Monday, November 15, 2010

Debunking the GOP's "tax cut=jobs" BS

The GOP's top priority is extending the Bush tax cut for the wealthiest 2% of Americans, because they argue that it will "create jobs." Here are a number of reasons this is horse shit.

#1 This tax cut has been in place for ten years. If it's such a job creator, why hasn't it been creating jobs all this time? Instead, we've seen thousands of jobs shipped overseas, record deficits, and a widening income gap between the rich and poor.

#2 People go into business to make a profit, not create jobs. Jobs are created when production cannot keep up with demand.

#3 The argument assumes that the wealthy will use the extra income to create jobs, when there's just as much or more reason to believe they'd invest it, spend it, or do any number of things before "Creating a job."

#4 Most job creation by the super wealthy is in underpaid workers overseas, because of #2.

#5 It is middle class consumer spending that has the largest impact on job creation, not the income of the wealthy few.
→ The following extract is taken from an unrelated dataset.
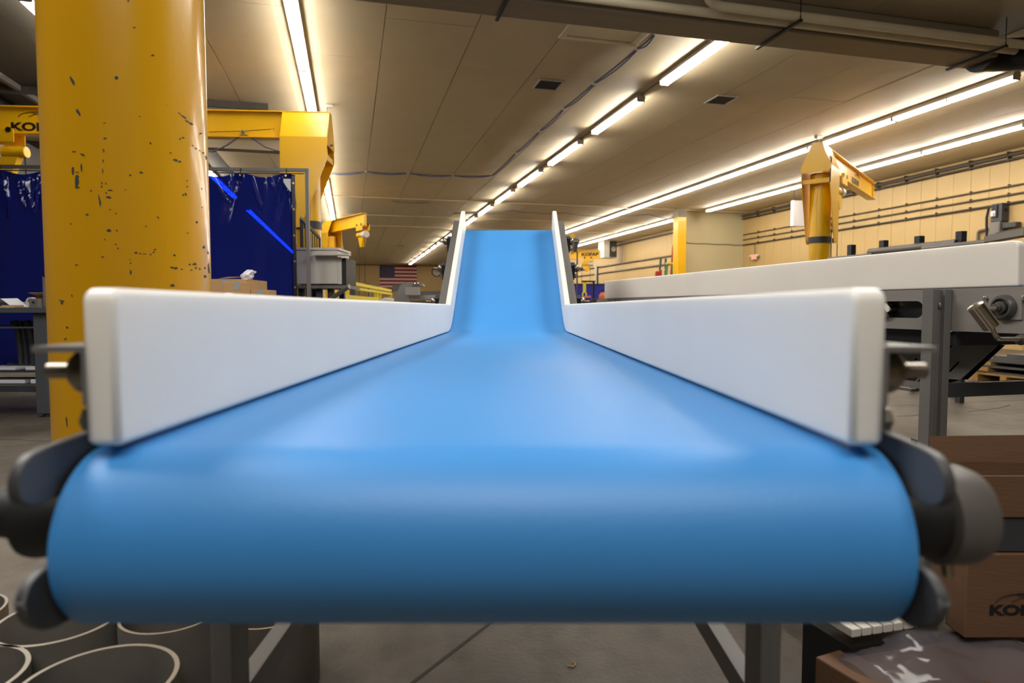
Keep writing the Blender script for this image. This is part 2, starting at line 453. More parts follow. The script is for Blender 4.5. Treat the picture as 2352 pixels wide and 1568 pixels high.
# conduit linking the central row
b = B()
for i in range(15): b.cyl((5.12, 7.74+3.145*i+2.29, LZ-.025), (5.12, 7.74+3.145*(i+1)-.01, LZ-.025), .012, 8)
one('light_conduit', b, m_conduit, 'thin conduit linking the lamps of the broken central row across the gaps', 'conduit')

# ------------------------------------------------------------------ cross duct and cream pipes
t = thing('cross_duct', 'long taupe rectangular duct crossing under the ceiling in front of the lamps', 'duct', (4, 7.45, 4.5))
B().box(-6.9, 8.75, 7.2, 7.7, 4.5, C0-.002).build('duct_body', m_duct, t, bevel=.03, seg=3)
for xx in (1.75, 5.3, 8.45):
    B().box(xx-.02, xx+.02, 6.85, 7.74, 4.47, 4.498).build('duct_strut', m_blk, t)
    B().cyl((xx, 6.87, 4.48), (xx, 6.87, C0-.003), .007, 8).build('hanger_rod', m_blk, t)
t = thing('duct_elbow', 'black curved duct elbow at the right end of the cross duct', 'duct', (9.1, 7.45, 4.5))
B().tube([(8.76, 7.45, 4.62), (8.95, 7.42, 4.62), (9.12, 7.3, 4.6), (9.2, 7.1, 4.55), (9.2, 6.8, 4.5)], .22, 20).build('elbow_body', m_blk, t)
B().cyl((8.70, 7.45, 4.62), (8.78, 7.45, 4.62), .24, 20).build('elbow_collar', m_blk, t)
def bend(p0, pc, p1, n=6):
    p0, pc, p1 = V(p0), V(pc), V(p1)
    return [p0*(1-k/n)**2 + pc*2*(k/n)*(1-k/n) + p1*(k/n)**2 for k in range(n+1)]
b = B().tube([(-6.9, 7.10, 4.56), (4.2, 7.10, 4.56), (8.9, 7.10, 4.56)], .055, 14)
one('cream_pipe', b, m_cream, 'cream pipe running beside the cross duct along its whole length', 'pipe')
pz = 4.56
pts = bend((4.02, 6.6, C0-.07), (3.9, 6.86, 4.56), (4.25, 6.92, pz)) + [V((9.6, 6.92, pz))]
one('cream_pipe', B().tube(pts, .055, 14), m_cream, 'cream pipe with an elbow at the top centre, nearest the camera, running right', 'pipe')

# beams and conduits under the left part of the ceiling
one('ceiling_beam', B().box(XL, -1.45, 15.5, 15.8, C0-.34, C0-.004), m_duct, 'shallow taupe beam seen between the crane boom and the curtain rail', 'beam', bevel=.01)
one('ceiling_beam', B().box(XL, -1.45, 13.1, 13.16, C0-.13, C0-.004), m_steeld, 'thin dark steel rail under the ceiling in front of the taupe beam', 'beam')
one('ceiling_beam', B().beam((-5.52, -6, C0-.05), (-5.52, 30, C0-.05), .08, .09), m_galv, 'long grey steel rail under the ceiling at the far left', 'beam')
one('ceiling_beam', B().beam((-6.1, -6, C0-.08), (-6.1, 30, C0-.08), .05, .12), m_blk, 'dark narrow rail beside the left wall, outermost of the two at far left', 'beam')
# data cable looping along the ceiling
def sag(pts, n=5, s=.03):
    out = []
    for i in range(len(pts)-1):
        for k in range(n): q = pts[i].lerp(pts[i+1], k/n); q.z -= s*math.sin(PI*k/n); out.append(q)
    return out + [pts[-1]]
cb = [Z(*q, C0-.03) for q in [(1500, 80), (1465, 110), (1365, 190), (1295, 248), (1240, 300), (1185, 350), (1130, 403), (1040, 403), (937, 398), (840, 394), (758, 399)]]
t = thing('ceiling_cable', 'blue and grey cable bundle clipped along the ceiling left of the broken lamp row', 'cable', cb[3])
B().tube(sag(cb, 4, .02), .016, 6).build('cable_sheath', m_cable, t)
B().tube([q + V((.02, 0, -.006)) for q in sag(cb, 4, .05)], .011, 6).build('blue_wire', m_bluecable, t)
b = B()
for q in cb[1:-1]: b.box(q.x-.03, q.x+.03, q.y-.03, q.y+.03, q.z-.03, C0-.002)
b.build('cable_clip', m_lampw, t)
cb = [Z(*q, C0-.03) for q in [(900, 462), (985, 465), (1040, 490), (1180, 483), (1220, 488), (1300, 489), (1385, 497), (1490, 492), (1553, 505)]]
one('ceiling_cable', B().tube(sag(cb, 3, .03), .016, 6), m_cable, 'thin grey cable wandering across the ceiling behind the top of the incline', 'cable')
for px, py, lb in ((755, 240, 'small white junction box on the ceiling beside the big crane head'), (1880, 312, 'small white junction box on the ceiling above the right-hand crane')):
    q = Z(px, py, C0)
    t = thing('junction_box', lb, 'junction box', q)
    B().box(q.x-.07, q.x+.07, q.y-.05, q.y+.05, C0-.06, C0-.002).build('box_body', m_lampw, t, bevel=.005)
    B().cyl((q.x-.03, q.y, C0-.06), (q.x-.03, q.y, C0-(.5 if px < 1000 else .32)), .006, 6).build('drop_cable', m_blk, t)

# ------------------------------------------------------------------ conduits and fittings on the right wall
def wallpipe(z0, r, y0, y1, m, label, dx=.05, clips=True):
    t = thing('wall_conduit', label, 'conduit', (XR-dx, y0, z0))
    B().cyl((XR-dx, y0, z0), (XR-dx, y1, z0), r, 10).build('conduit_run', m, t)
    if clips:
        y = y0+.5+max(0, int(9-y0))
        k0 = None
        while y < y1:
            if k0 is None: k0 = B().box(XR-dx-r-.006, XR-.004, y-.012, y+.012, z0-r-.006, z0+r+.03).build('conduit_clamp', m_dconduit, t); yb0 = y
            else:
                k1 = k0.copy(); S.collection.objects.link(k1); k1.parent = t; k1.location.y = y-yb0
            y += 1.0
wallpipe(4.74, .05, 2, 23.5, m_conduit, 'thick grey pipe high on the right wall just under the ceiling', .09)
wallpipe(4.62, .03, 2, 23.5, m_dconduit, 'black pipe directly below the thick grey pipe at the ceiling', .09)
wallpipe(3.985, .019, 2, 23.5, m_conduit, 'uppermost thin conduit on the cream right wall')
wallpipe(3.78, .020, 2, 23.5, m_conduit, 'middle thin conduit on the cream right wall')
wallpipe(3.57, .026, 2, 23.5, m_dconduit, 'lowest and darkest clamped conduit on the cream right wall')
for zz, lb in ((4.72, 'pipe under the ceiling on the far right wall beyond the partition'), (3.6, 'upper conduit on the far right wall behind the heater'), (3.2, 'middle conduit on the far right wall beyond the partition'), (2.45, 'lowest conduit on the far right wall above the white guard')):
    wallpipe(zz, .045, 23.8, 58, m_conduit, lb, .06, False)
one('wall_conduit', B().tube([X(2352, 563, XR-.05), X(2200, 577, XR-.05), X(2060, 590, XR-.05)], .02, 8), m_conduit, 'short level conduit low on the right wall above the pipe rack', 'conduit')
q = [X(2245, 556, XR-.06), X(2246, 540, XR-.06), X(2254, 529, XR-.06), X(2290, 522, XR-.06)]
one('wall_conduit', B().tube([q[0]] + bend(q[1], X(2246, 530, XR-.06), q[2]) + [q[3]], .035, 10), m_conduit, 'curved conduit bending up into the grey box on the right wall', 'conduit')
q = [X(2266, 551, XR-.1), X(2266, 500, XR-.1), X(2271, 478, XR-.1)]
one('drop_cable', B().tube([q[0]] + [q[1]] + [q[2]], .028, 8), m_black, 'black cable hanging from the dark conduit left of the switch box', 'cable')
# safety switch
a, c = X(2294, 470, XR), X(2318, 508, XR)
t = thing('safety_switch', 'dark grey safety switch box on the right wall with small white label', 'electrical box', ((XR-.1), (a.y+c.y)/2, c.z))
y0, y1 = min(a.y, c.y), max(a.y, c.y); ym = (y0+y1)/2
sb = B().box(XR-.24, XR-.01, y0, y1, c.z, a.z).build('switch_body', m_dgrey, t, bevel=.012)
B().box(XR-.27, XR-.245, y0+.1, y1-.05, c.z+.1, a.z-.03).build('switch_cover', m_blk, t, bevel=.006)
B().box(XR-.276, XR-.2715, ym-.0, ym+.12, c.z+.14, c.z+.27).build('warning_label', m_paper, t)
B().box(XR-.2785, XR-.2765, ym+.02, ym+.05, c.z+.15, c.z+.22).build('red_mark', m_red, t)
B().cyl((XR-.12, y0-.03, (a.z+c.z)/2+.05), (XR-.12, y0-.001, (a.z+c.z)/2+.05), .04, 12).build('switch_handle', m_blk, t)
a, c = X(2290, 512, XR), X(2314, 538, XR)
t = thing('wireway_box', 'plain grey steel junction box under the safety switch', 'electrical box', (XR-.1, (a.y+c.y)/2, c.z))
y0, y1 = min(a.y, c.y), max(a.y, c.y)
B().box(XR-.25, XR-.01, y0, y1, c.z, a.z).build('box_body', m_galv, t, bevel=.008)
B().box(XR-.258, XR-.252, y0+.02, y1-.02, c.z+.02, a.z-.02).build('box_cover', m_galv, t)
B().box(XR-.2, XR-.03, y0-.35, y0-.005, c.z+.14, a.z-.05).build('side_coupling', m_dgrey, t, bevel=.01)
# exit sign
a = X(1733, 590, XR-.08)
t = thing('exit_sign', 'small red lit exit sign on the cream wall near the partition corner', 'sign', a)
B().box(a.x-.04, a.x+.03, a.y-.17, a.y+.17, a.z-.10, a.z+.10).build('sign_housing', m_ofw, t, bevel=.008)
text('EXIT', .17, frame_at((a.x-.045, a.y+.15, a.z-.06), (0, -1, 0)), emit('exit_red', (1, .12, .06), 2.2), t, .002, .85, .006)
B().cyl((a.x, a.y, a.z+.1), (a.x, a.y, a.z+.5), .015, 8).build('sign_conduit', m_conduit, t)
b = B()
for sg in (-1, 1): b.ball((a.x-.02, a.y+sg*.24, a.z+.04), .06)
b.build('emergency_lamp', m_ofw, t)
# small conduit on the partition
one('wall_conduit', B().tube(sag([V((13.05, 23.53, 3.62)), V((14.0, 23.53, 3.60)), V((15.0, 23.53, 3.59)), V((15.6, 23.53, 3.58))], 4, .03), .012, 6), m_conduit, 'thin cable running across the pale partition wall', 'cable')
# hanging white unit
a = Y(1837, 490, 18.5)
t = thing('hanging_board', 'blank white board hanging beside the right-hand crane post', 'board', a)
B().box(a.x-.26, a.x+.26, 18.48, 18.62, a.z-.42, a.z+.42).build('board_panel', m_paper, t, bevel=.01)
b = B()
for sg in (-1, 1): b.cyl((a.x+sg*.2, 18.55, a.z+.42), (a.x+sg*.2, 18.55, C0-.002), .008, 6)
b.build('hanger_rod', m_blk, t)
# unit heater near the far right wall
a = P(1399, 573, 38)
t = thing('unit_heater', 'white box unit heater with a fan hanging below the ceiling far right', 'heater', a)
B().box(a.x-.45, a.x+.35, a.y-.3, a.y+.6, a.z-.5, a.z+.5).build('heater_case', m_ofw, t, bevel=.02)
B().box(a.x-.10, a.x+.34, a.y-.34, a.y-.305, a.z-.46, a.z+.46).build('fan_grille', m_dgrey, t)
B().cyl((a.x+.12, a.y-.37, a.z), (a.x+.12, a.y-.345, a.z), .15, 16).build('fan_hub', m_chrome, t)
B().cyl((a.x+.2, a.y, a.z+.5), (a.x+.2, a.y, C0-.002), .07, 12).build('flue_pipe', m_lampw, t)
# far yellow square column
t = thing('square_column', 'square yellow painted column standing at the free end of the partition wall', 'column', (12.65, 23.2, 0))
B().box(12.47, 12.83, 23.05, 23.45, 0, 4.55).build('painted_shaft', m_yel, t, bevel=.01)
B().box(12.47, 12.83, 23.05, 23.45, 4.551, C0-.002).build('bare_top', m_duct, t, label='unpainted brown top of the column')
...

If you really want to kick start the economy, money would best go towards the middle class, who will spend it on things they need, and create higher demand. But in contrast to their passion for giving tax cuts to the rich, the GOP has consistently fought against benefits for the middle class, like extending unemployment benefits.

#6 The tax rate for income above $250,000 used to be 90%, and this was during the prosperous 1950s and 60s. It had no stifling impact on job creation.

The GOP's "tax cut=job creation" is a bullshit reason for them to pad the pockets of the super wealthy, even at a time when more revenue is needed to pay down record deficits, and America's position as a world power is slipping to China. Their agenda is transparently about protecting the wealthiest Americans, even at the cost of country's economic health.